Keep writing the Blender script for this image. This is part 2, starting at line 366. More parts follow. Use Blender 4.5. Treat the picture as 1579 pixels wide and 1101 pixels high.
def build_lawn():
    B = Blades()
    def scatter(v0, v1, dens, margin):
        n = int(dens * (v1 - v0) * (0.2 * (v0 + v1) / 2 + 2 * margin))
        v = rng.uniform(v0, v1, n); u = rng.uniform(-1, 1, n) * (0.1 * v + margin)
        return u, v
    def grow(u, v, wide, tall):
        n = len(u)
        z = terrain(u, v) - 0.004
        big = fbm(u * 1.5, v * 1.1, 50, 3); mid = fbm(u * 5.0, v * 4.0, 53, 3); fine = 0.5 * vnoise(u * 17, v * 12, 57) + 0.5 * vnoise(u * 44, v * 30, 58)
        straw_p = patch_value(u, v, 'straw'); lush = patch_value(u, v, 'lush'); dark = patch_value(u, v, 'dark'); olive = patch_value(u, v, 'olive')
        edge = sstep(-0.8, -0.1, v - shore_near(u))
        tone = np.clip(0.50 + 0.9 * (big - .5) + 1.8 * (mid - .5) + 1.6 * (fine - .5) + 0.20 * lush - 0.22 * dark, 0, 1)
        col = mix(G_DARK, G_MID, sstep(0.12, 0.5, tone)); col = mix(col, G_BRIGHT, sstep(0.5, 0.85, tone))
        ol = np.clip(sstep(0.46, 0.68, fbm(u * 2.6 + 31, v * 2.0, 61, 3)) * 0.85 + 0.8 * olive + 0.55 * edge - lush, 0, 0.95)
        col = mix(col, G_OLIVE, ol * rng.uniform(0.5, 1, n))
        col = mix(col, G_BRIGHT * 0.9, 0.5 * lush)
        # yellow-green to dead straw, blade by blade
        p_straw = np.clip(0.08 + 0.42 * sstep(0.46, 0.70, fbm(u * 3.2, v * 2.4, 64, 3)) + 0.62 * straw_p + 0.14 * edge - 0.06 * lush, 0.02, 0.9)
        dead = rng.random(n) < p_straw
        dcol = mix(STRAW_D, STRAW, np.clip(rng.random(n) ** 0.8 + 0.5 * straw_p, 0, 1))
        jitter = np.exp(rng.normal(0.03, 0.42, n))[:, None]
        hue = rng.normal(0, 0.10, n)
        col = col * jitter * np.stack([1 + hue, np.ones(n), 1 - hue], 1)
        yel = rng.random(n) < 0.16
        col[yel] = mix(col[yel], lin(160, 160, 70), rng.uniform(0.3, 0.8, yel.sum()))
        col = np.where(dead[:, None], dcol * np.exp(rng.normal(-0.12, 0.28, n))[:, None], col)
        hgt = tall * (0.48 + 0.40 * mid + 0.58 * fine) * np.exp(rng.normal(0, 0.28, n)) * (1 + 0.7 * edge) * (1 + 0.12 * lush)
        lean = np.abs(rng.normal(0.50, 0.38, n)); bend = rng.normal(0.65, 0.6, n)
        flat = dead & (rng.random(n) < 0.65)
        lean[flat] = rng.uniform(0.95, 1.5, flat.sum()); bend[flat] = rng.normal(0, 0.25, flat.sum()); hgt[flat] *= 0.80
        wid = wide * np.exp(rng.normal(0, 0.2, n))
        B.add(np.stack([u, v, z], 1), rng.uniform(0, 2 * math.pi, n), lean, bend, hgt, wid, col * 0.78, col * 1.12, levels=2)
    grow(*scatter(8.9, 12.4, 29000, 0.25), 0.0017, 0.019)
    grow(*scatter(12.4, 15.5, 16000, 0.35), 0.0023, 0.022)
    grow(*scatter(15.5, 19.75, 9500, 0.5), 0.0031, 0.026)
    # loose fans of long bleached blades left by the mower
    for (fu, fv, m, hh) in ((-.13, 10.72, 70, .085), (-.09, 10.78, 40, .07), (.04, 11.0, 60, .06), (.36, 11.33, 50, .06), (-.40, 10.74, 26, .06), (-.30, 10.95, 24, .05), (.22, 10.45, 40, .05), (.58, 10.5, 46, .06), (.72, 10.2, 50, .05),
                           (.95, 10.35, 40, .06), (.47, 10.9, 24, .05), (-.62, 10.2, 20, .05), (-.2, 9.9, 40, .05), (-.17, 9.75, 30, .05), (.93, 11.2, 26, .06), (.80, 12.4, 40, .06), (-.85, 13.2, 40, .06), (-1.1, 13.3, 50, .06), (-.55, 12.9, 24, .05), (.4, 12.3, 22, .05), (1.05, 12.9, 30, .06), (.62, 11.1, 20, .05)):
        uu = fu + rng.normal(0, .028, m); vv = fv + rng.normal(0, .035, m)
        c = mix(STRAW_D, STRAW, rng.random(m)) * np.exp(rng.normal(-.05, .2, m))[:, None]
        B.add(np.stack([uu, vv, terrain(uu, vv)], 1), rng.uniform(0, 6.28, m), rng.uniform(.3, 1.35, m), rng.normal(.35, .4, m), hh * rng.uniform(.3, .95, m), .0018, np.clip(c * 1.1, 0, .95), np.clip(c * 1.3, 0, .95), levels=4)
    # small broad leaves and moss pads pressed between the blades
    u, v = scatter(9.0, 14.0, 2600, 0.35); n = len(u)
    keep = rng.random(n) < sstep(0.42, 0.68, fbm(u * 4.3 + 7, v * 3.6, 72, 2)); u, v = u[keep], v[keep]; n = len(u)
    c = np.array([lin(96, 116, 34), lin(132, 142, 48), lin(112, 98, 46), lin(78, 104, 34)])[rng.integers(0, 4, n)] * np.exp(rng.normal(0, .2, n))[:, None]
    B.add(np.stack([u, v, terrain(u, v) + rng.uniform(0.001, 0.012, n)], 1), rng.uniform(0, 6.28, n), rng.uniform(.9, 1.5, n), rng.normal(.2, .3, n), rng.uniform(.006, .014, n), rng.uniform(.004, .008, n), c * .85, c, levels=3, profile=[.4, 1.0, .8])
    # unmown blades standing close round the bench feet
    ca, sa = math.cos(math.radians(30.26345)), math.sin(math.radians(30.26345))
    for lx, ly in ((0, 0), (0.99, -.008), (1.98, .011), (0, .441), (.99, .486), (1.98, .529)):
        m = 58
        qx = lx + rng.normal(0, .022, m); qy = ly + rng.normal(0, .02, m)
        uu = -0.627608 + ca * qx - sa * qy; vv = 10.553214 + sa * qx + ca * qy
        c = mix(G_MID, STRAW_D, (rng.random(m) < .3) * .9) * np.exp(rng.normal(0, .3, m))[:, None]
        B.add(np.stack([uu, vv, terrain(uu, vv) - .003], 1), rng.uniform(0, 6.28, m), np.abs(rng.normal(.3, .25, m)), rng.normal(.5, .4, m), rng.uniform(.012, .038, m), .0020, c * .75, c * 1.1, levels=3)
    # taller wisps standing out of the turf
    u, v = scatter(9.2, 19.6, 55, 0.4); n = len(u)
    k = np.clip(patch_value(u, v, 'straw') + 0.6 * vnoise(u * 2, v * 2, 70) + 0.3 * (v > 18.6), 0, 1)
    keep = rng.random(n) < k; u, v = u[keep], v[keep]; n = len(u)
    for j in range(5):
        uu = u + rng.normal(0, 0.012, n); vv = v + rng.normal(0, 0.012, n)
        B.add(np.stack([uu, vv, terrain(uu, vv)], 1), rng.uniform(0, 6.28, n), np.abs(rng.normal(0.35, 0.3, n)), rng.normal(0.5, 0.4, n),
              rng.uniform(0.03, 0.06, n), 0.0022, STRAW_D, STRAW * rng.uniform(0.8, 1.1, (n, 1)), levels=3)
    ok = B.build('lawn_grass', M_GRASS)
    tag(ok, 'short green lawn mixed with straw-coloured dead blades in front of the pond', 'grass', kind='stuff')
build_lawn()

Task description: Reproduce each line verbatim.

Correct output:
Keep writing the Blender script for this image. This is part 2, starting at line 366. More parts follow. Use Blender 4.5. Treat the picture as 1579 pixels wide and 1101 pixels high.
def build_lawn():
    B = Blades()
    def scatter(v0, v1, dens, margin):
        n = int(dens * (v1 - v0) * (0.2 * (v0 + v1) / 2 + 2 * margin))
        v = rng.uniform(v0, v1, n); u = rng.uniform(-1, 1, n) * (0.1 * v + margin)
        return u, v
    def grow(u, v, wide, tall):
        n = len(u)
        z = terrain(u, v) - 0.004
        big = fbm(u * 1.5, v * 1.1, 50, 3); mid = fbm(u * 5.0, v * 4.0, 53, 3); fine = 0.5 * vnoise(u * 17, v * 12, 57) + 0.5 * vnoise(u * 44, v * 30, 58)
        straw_p = patch_value(u, v, 'straw'); lush = patch_value(u, v, 'lush'); dark = patch_value(u, v, 'dark'); olive = patch_value(u, v, 'olive')
        edge = sstep(-0.8, -0.1, v - shore_near(u))
        tone = np.clip(0.50 + 0.9 * (big - .5) + 1.8 * (mid - .5) + 1.6 * (fine - .5) + 0.20 * lush - 0.22 * dark, 0, 1)
        col = mix(G_DARK, G_MID, sstep(0.12, 0.5, tone)); col = mix(col, G_BRIGHT, sstep(0.5, 0.85, tone))
        ol = np.clip(sstep(0.46, 0.68, fbm(u * 2.6 + 31, v * 2.0, 61, 3)) * 0.85 + 0.8 * olive + 0.55 * edge - lush, 0, 0.95)
        col = mix(col, G_OLIVE, ol * rng.uniform(0.5, 1, n))
        col = mix(col, G_BRIGHT * 0.9, 0.5 * lush)
        # yellow-green to dead straw, blade by blade
        p_straw = np.clip(0.08 + 0.42 * sstep(0.46, 0.70, fbm(u * 3.2, v * 2.4, 64, 3)) + 0.62 * straw_p + 0.14 * edge - 0.06 * lush, 0.02, 0.9)
        dead = rng.random(n) < p_straw
        dcol = mix(STRAW_D, STRAW, np.clip(rng.random(n) ** 0.8 + 0.5 * straw_p, 0, 1))
        jitter = np.exp(rng.normal(0.03, 0.42, n))[:, None]
        hue = rng.normal(0, 0.10, n)
        col = col * jitter * np.stack([1 + hue, np.ones(n), 1 - hue], 1)
        yel = rng.random(n) < 0.16
        col[yel] = mix(col[yel], lin(160, 160, 70), rng.uniform(0.3, 0.8, yel.sum()))
        col = np.where(dead[:, None], dcol * np.exp(rng.normal(-0.12, 0.28, n))[:, None], col)
        hgt = tall * (0.48 + 0.40 * mid + 0.58 * fine) * np.exp(rng.normal(0, 0.28, n)) * (1 + 0.7 * edge) * (1 + 0.12 * lush)
        lean = np.abs(rng.normal(0.50, 0.38, n)); bend = rng.normal(0.65, 0.6, n)
        flat = dead & (rng.random(n) < 0.65)
        lean[flat] = rng.uniform(0.95, 1.5, flat.sum()); bend[flat] = rng.normal(0, 0.25, flat.sum()); hgt[flat] *= 0.80
        wid = wide * np.exp(rng.normal(0, 0.2, n))
        B.add(np.stack([u, v, z], 1), rng.uniform(0, 2 * math.pi, n), lean, bend, hgt, wid, col * 0.78, col * 1.12, levels=2)
    grow(*scatter(8.9, 12.4, 29000, 0.25), 0.0017, 0.019)
    grow(*scatter(12.4, 15.5, 16000, 0.35), 0.0023, 0.022)
    grow(*scatter(15.5, 19.75, 9500, 0.5), 0.0031, 0.026)
    # loose fans of long bleached blades left by the mower
    for (fu, fv, m, hh) in ((-.13, 10.72, 70, .085), (-.09, 10.78, 40, .07), (.04, 11.0, 60, .06), (.36, 11.33, 50, .06), (-.40, 10.74, 26, .06), (-.30, 10.95, 24, .05), (.22, 10.45, 40, .05), (.58, 10.5, 46, .06), (.72, 10.2, 50, .05),
                           (.95, 10.35, 40, .06), (.47, 10.9, 24, .05), (-.62, 10.2, 20, .05), (-.2, 9.9, 40, .05), (-.17, 9.75, 30, .05), (.93, 11.2, 26, .06), (.80, 12.4, 40, .06), (-.85, 13.2, 40, .06), (-1.1, 13.3, 50, .06), (-.55, 12.9, 24, .05), (.4, 12.3, 22, .05), (1.05, 12.9, 30, .06), (.62, 11.1, 20, .05)):
        uu = fu + rng.normal(0, .028, m); vv = fv + rng.normal(0, .035, m)
        c = mix(STRAW_D, STRAW, rng.random(m)) * np.exp(rng.normal(-.05, .2, m))[:, None]
        B.add(np.stack([uu, vv, terrain(uu, vv)], 1), rng.uniform(0, 6.28, m), rng.uniform(.3, 1.35, m), rng.normal(.35, .4, m), hh * rng.uniform(.3, .95, m), .0018, np.clip(c * 1.1, 0, .95), np.clip(c * 1.3, 0, .95), levels=4)
    # small broad leaves and moss pads pressed between the blades
    u, v = scatter(9.0, 14.0, 2600, 0.35); n = len(u)
    keep = rng.random(n) < sstep(0.42, 0.68, fbm(u * 4.3 + 7, v * 3.6, 72, 2)); u, v = u[keep], v[keep]; n = len(u)
    c = np.array([lin(96, 116, 34), lin(132, 142, 48), lin(112, 98, 46), lin(78, 104, 34)])[rng.integers(0, 4, n)] * np.exp(rng.normal(0, .2, n))[:, None]
    B.add(np.stack([u, v, terrain(u, v) + rng.uniform(0.001, 0.012, n)], 1), rng.uniform(0, 6.28, n), rng.uniform(.9, 1.5, n), rng.normal(.2, .3, n), rng.uniform(.006, .014, n), rng.uniform(.004, .008, n), c * .85, c, levels=3, profile=[.4, 1.0, .8])
    # unmown blades standing close round the bench feet
    ca, sa = math.cos(math.radians(30.26345)), math.sin(math.radians(30.26345))
    for lx, ly in ((0, 0), (0.99, -.008), (1.98, .011), (0, .441), (.99, .486), (1.98, .529)):
        m = 58
        qx = lx + rng.normal(0, .022, m); qy = ly + rng.normal(0, .02, m)
        uu = -0.627608 + ca * qx - sa * qy; vv = 10.553214 + sa * qx + ca * qy
        c = mix(G_MID, STRAW_D, (rng.random(m) < .3) * .9) * np.exp(rng.normal(0, .3, m))[:, None]
        B.add(np.stack([uu, vv, terrain(uu, vv) - .003], 1), rng.uniform(0, 6.28, m), np.abs(rng.normal(.3, .25, m)), rng.normal(.5, .4, m), rng.uniform(.012, .038, m), .0020, c * .75, c * 1.1, levels=3)
    # taller wisps standing out of the turf
    u, v = scatter(9.2, 19.6, 55, 0.4); n = len(u)
    k = np.clip(patch_value(u, v, 'straw') + 0.6 * vnoise(u * 2, v * 2, 70) + 0.3 * (v > 18.6), 0, 1)
    keep = rng.random(n) < k; u, v = u[keep], v[keep]; n = len(u)
    for j in range(5):
        uu = u + rng.normal(0, 0.012, n); vv = v + rng.normal(0, 0.012, n)
        B.add(np.stack([uu, vv, terrain(uu, vv)], 1), rng.uniform(0, 6.28, n), np.abs(rng.normal(0.35, 0.3, n)), rng.normal(0.5, 0.4, n),
              rng.uniform(0.03, 0.06, n), 0.0022, STRAW_D, STRAW * rng.uniform(0.8, 1.1, (n, 1)), levels=3)
    ok = B.build('lawn_grass', M_GRASS)
    tag(ok, 'short green lawn mixed with straw-coloured dead blades in front of the pond', 'grass', kind='stuff')
build_lawn()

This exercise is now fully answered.